→ **To be done**:
Extract, unchanged, each line of the listing below from its first line through the line that contains "boxpart('hood_cap', (XL +", inclusive, and nothing else.

→ **Information provided**:
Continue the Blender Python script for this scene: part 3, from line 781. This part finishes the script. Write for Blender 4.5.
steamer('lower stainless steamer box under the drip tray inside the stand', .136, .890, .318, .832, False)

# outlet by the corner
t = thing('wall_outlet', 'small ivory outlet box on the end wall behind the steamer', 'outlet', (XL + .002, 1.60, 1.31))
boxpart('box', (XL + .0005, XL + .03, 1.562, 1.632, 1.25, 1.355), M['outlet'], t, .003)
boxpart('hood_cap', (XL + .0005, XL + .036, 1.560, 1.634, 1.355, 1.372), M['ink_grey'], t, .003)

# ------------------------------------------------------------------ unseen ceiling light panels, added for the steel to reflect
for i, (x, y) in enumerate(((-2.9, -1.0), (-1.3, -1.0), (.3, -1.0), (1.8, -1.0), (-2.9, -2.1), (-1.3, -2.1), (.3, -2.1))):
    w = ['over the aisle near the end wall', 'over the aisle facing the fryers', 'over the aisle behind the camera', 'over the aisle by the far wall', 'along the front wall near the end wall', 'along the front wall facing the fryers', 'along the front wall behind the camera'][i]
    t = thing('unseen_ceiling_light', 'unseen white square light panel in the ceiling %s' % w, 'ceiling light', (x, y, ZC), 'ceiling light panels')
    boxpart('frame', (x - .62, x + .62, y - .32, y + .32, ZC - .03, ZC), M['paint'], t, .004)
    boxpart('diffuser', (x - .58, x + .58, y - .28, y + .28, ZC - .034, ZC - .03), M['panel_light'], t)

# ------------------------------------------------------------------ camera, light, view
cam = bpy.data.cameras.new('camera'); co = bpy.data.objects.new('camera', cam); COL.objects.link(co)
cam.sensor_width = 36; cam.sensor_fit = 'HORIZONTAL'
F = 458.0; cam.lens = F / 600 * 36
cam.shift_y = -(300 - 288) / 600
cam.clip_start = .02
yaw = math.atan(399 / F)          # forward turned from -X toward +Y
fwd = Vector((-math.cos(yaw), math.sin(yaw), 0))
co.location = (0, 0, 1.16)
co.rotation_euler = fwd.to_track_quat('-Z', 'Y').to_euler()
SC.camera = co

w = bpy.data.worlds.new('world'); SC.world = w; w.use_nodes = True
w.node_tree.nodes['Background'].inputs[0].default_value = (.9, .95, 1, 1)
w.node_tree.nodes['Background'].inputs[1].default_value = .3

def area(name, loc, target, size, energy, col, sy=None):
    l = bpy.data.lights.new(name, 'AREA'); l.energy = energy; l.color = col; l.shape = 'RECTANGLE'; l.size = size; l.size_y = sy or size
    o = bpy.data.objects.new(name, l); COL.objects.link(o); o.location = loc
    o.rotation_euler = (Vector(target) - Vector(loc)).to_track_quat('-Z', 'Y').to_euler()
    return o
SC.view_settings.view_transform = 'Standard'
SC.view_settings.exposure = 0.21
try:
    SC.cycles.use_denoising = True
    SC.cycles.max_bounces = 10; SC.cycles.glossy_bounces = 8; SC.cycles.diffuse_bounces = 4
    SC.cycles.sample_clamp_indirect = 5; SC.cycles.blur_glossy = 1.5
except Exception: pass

→ **Task result**:
Continue the Blender Python script for this scene: part 3, from line 781. This part finishes the script. Write for Blender 4.5.
steamer('lower stainless steamer box under the drip tray inside the stand', .136, .890, .318, .832, False)

# outlet by the corner
t = thing('wall_outlet', 'small ivory outlet box on the end wall behind the steamer', 'outlet', (XL + .002, 1.60, 1.31))
boxpart('box', (XL + .0005, XL + .03, 1.562, 1.632, 1.25, 1.355), M['outlet'], t, .003)
boxpart('hood_cap', (XL + .0005, XL + .036, 1.560, 1.634, 1.355, 1.372), M['ink_grey'], t, .003)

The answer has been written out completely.